Requirements:
Transcribe, verbatim, every line from the start of the entries through the line that contains "return tuple(o)+(1.0,)"; include both boundary lines and omit all others.

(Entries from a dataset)
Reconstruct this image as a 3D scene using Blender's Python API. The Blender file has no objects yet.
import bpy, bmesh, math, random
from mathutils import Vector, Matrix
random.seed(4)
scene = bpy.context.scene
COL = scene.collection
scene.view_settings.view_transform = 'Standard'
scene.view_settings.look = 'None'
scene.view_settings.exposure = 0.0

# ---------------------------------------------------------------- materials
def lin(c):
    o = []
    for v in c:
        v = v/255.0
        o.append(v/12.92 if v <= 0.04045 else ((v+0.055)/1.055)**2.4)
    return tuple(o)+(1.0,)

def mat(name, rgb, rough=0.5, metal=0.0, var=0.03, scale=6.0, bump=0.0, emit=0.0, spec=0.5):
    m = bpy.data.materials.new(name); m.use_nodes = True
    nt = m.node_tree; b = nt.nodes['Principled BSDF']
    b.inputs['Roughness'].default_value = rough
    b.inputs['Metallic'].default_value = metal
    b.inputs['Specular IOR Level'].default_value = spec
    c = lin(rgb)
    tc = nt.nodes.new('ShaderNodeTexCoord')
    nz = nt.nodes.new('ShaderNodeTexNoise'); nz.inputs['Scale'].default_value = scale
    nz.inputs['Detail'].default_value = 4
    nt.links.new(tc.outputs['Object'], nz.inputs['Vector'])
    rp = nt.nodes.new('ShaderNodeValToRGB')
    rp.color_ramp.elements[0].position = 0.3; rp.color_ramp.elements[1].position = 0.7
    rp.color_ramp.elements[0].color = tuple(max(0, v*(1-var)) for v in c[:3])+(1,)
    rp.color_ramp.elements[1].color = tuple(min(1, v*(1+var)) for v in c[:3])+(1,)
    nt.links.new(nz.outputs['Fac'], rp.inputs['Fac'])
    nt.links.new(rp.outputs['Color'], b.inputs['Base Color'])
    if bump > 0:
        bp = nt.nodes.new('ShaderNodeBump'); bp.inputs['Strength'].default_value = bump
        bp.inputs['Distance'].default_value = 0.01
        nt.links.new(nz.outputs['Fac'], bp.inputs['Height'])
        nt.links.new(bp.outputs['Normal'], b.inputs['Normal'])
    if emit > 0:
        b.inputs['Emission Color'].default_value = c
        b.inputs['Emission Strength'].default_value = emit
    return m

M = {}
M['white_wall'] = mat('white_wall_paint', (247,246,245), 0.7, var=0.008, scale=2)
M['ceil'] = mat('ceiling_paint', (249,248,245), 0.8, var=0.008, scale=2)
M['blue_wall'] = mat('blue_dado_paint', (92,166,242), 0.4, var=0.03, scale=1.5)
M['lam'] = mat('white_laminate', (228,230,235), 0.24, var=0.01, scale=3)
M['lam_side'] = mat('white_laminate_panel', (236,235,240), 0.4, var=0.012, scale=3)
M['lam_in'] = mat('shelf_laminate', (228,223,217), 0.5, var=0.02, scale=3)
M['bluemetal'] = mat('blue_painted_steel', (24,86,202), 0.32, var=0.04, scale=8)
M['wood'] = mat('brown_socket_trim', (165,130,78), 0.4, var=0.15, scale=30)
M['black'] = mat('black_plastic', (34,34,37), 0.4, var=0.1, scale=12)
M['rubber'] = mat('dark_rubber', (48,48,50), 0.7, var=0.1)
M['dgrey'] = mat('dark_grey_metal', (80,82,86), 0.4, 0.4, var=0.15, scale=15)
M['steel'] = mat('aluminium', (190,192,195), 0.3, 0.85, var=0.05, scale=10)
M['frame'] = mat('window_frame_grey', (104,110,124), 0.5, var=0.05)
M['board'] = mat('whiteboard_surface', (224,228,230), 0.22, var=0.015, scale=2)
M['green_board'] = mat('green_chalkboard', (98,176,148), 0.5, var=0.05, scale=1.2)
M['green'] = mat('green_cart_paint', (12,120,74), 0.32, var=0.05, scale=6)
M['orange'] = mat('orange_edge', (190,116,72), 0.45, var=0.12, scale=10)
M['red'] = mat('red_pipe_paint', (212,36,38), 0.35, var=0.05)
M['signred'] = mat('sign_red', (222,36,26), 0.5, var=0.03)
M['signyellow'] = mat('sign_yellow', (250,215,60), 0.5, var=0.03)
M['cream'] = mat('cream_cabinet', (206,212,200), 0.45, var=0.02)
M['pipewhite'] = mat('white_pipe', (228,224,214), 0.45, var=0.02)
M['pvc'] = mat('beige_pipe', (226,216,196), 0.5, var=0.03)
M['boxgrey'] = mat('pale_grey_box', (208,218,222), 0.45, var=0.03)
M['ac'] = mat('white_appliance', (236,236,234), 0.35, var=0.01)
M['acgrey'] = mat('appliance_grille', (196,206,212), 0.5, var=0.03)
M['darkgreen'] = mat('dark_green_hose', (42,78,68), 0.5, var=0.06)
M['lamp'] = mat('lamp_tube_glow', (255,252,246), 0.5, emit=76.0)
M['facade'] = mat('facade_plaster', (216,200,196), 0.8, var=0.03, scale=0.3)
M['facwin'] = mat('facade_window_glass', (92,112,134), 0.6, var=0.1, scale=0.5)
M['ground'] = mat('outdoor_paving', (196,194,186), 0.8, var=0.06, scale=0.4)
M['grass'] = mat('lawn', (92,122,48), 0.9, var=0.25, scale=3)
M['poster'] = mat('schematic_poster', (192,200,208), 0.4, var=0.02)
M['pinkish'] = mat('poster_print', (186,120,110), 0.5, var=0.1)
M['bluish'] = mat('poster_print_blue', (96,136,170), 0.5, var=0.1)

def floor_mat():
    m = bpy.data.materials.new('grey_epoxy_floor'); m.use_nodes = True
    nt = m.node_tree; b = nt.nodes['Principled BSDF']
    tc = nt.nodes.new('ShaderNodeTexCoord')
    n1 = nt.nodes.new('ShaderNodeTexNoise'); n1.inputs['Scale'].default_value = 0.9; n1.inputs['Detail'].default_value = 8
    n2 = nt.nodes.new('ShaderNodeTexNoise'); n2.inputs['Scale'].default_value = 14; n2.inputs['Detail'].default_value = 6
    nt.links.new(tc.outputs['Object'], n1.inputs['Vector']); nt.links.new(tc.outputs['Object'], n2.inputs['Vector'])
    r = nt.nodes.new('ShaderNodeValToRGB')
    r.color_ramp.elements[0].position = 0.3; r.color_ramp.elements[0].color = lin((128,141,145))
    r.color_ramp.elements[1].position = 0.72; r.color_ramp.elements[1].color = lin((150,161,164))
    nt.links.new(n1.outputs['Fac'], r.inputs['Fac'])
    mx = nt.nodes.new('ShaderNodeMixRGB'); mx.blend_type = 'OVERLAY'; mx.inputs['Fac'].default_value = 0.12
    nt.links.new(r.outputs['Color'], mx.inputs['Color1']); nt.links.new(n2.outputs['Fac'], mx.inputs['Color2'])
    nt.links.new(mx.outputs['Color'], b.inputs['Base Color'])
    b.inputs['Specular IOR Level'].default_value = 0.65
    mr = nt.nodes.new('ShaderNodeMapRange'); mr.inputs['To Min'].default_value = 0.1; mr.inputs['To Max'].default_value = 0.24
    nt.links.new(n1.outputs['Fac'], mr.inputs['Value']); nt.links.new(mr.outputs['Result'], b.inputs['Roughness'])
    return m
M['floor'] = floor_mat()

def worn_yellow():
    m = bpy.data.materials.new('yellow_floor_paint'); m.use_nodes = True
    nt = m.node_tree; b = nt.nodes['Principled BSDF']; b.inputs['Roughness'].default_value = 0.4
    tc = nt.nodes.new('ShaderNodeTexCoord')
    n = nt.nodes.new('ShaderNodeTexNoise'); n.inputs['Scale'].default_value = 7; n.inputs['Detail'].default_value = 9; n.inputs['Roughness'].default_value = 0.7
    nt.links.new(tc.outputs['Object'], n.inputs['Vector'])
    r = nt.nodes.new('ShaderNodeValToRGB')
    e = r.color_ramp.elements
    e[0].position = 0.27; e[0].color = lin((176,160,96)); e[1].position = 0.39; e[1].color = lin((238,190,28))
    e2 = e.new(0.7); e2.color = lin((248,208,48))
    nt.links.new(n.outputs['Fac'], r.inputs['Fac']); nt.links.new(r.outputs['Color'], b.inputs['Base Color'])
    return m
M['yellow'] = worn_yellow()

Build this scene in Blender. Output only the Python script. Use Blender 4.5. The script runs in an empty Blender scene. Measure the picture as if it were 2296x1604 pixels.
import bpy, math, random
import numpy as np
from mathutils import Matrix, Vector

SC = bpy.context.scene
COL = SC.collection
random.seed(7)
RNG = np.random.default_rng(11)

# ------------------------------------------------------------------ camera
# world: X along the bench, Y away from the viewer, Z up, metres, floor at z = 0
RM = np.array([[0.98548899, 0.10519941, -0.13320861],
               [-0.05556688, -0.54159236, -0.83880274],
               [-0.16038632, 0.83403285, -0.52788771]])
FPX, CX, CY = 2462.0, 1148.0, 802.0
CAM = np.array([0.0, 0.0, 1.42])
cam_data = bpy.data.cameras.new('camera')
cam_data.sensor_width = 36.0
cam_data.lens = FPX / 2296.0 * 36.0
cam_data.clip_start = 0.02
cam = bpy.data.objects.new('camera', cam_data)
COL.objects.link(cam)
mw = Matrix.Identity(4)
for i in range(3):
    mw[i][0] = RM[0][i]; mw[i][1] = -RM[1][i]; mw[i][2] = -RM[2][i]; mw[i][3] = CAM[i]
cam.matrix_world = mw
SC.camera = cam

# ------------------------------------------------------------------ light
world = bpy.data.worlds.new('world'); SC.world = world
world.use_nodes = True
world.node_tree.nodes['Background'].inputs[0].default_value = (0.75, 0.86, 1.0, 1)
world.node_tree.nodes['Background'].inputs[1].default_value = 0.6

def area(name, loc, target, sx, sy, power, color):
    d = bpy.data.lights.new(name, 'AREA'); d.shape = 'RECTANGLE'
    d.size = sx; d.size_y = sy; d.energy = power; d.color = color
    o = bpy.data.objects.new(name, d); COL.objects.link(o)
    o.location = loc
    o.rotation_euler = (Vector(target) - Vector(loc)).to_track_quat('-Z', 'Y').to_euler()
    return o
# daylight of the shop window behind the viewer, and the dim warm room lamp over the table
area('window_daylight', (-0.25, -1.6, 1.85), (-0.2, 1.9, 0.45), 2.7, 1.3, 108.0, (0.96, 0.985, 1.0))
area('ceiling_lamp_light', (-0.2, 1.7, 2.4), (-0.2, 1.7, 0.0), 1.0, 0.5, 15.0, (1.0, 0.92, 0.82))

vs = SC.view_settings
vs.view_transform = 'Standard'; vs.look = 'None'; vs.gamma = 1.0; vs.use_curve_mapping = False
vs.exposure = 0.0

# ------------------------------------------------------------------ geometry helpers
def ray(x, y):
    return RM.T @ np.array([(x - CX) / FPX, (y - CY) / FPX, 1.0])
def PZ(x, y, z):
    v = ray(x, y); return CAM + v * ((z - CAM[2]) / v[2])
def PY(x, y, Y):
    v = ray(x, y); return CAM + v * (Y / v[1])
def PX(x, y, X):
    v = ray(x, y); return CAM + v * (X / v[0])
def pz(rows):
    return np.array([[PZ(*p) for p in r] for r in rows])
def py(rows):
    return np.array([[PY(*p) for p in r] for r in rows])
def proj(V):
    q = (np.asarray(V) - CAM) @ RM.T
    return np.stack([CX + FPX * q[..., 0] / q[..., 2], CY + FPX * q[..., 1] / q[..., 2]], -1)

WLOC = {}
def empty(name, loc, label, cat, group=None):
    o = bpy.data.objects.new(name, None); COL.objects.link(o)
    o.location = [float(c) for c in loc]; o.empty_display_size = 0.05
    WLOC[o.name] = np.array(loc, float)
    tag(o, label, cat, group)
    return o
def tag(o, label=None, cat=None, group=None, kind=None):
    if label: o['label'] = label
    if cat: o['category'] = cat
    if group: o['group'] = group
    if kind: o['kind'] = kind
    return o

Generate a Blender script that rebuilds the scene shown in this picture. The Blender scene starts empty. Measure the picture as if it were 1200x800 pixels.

Response below:
Reconstruct this image as a 3D scene using Blender's Python API. The Blender file has no objects yet.
import bpy, bmesh, math, random
from mathutils import Vector, Matrix
random.seed(4)
scene = bpy.context.scene
COL = scene.collection
scene.view_settings.view_transform = 'Standard'
scene.view_settings.look = 'None'
scene.view_settings.exposure = 0.0

# ---------------------------------------------------------------- materials
def lin(c):
    o = []
    for v in c:
        v = v/255.0
        o.append(v/12.92 if v <= 0.04045 else ((v+0.055)/1.055)**2.4)
    return tuple(o)+(1.0,)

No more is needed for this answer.